### [Your instructions]
The lines from the top of the material through the line with "rnd = random.Random(7)" are to be set down exactly. Leave the pictures out.

### [Information supplied]
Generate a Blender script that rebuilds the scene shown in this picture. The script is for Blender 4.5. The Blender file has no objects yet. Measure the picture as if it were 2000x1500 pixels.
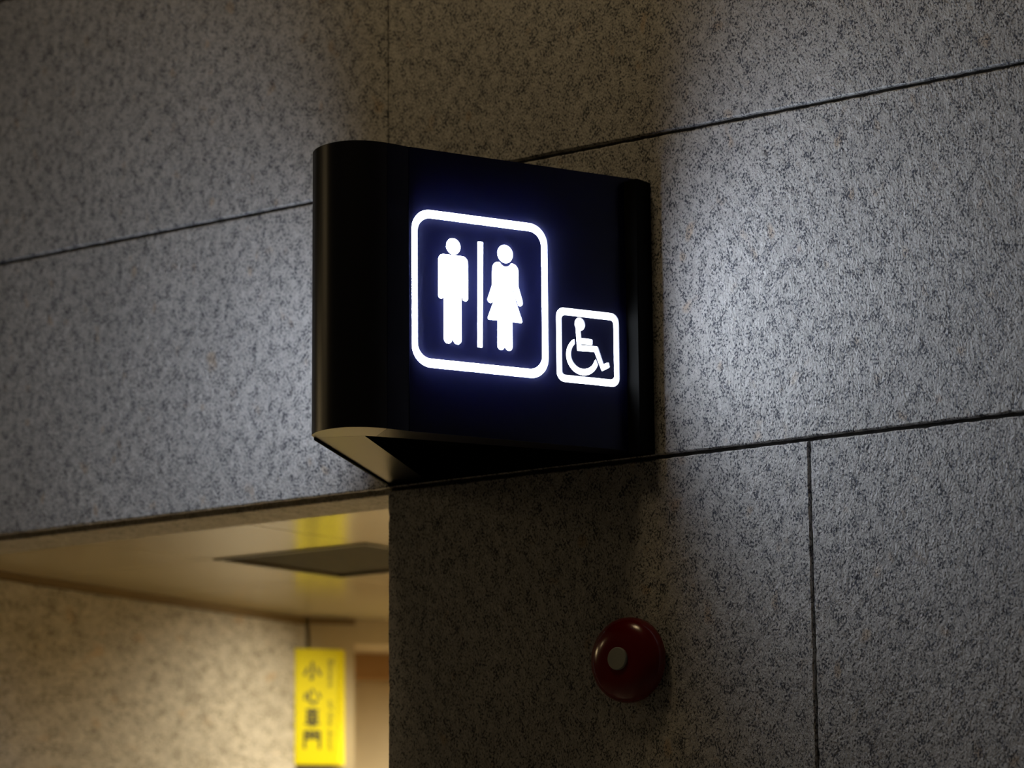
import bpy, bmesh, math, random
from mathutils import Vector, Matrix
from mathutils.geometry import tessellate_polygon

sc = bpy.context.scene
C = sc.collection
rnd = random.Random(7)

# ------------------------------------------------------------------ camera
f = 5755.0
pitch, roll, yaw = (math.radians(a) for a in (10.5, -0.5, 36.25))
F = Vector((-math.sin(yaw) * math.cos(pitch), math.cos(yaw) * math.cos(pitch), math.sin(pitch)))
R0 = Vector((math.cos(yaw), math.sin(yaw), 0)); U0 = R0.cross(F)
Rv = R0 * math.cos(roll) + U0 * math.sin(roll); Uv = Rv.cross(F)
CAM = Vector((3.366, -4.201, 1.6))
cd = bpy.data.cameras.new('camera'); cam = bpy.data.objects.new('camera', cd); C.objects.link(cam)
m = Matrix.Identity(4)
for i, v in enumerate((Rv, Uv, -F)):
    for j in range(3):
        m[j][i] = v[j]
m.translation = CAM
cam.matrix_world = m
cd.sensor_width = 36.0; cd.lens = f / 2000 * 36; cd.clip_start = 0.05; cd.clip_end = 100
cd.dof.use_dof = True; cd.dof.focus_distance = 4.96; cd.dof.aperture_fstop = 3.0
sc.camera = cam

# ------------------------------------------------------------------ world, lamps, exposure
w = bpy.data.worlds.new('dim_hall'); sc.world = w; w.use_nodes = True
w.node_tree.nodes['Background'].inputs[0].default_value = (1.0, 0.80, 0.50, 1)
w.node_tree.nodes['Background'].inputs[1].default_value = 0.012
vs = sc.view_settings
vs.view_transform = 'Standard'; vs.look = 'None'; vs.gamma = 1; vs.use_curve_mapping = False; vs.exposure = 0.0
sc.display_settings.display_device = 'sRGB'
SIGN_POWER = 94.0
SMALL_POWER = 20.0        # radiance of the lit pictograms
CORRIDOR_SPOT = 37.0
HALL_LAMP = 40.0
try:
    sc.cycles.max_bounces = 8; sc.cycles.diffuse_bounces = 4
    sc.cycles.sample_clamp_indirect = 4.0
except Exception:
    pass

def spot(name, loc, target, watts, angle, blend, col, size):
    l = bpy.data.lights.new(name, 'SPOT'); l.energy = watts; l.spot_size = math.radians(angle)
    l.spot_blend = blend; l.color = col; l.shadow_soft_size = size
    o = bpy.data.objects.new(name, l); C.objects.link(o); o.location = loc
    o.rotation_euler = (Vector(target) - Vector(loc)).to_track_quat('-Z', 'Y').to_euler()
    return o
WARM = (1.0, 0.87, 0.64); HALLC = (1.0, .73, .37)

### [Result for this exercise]
Generate a Blender script that rebuilds the scene shown in this picture. The script is for Blender 4.5. The Blender file has no objects yet. Measure the picture as if it were 2000x1500 pixels.
import bpy, bmesh, math, random
from mathutils import Vector, Matrix
from mathutils.geometry import tessellate_polygon

sc = bpy.context.scene
C = sc.collection
rnd = random.Random(7)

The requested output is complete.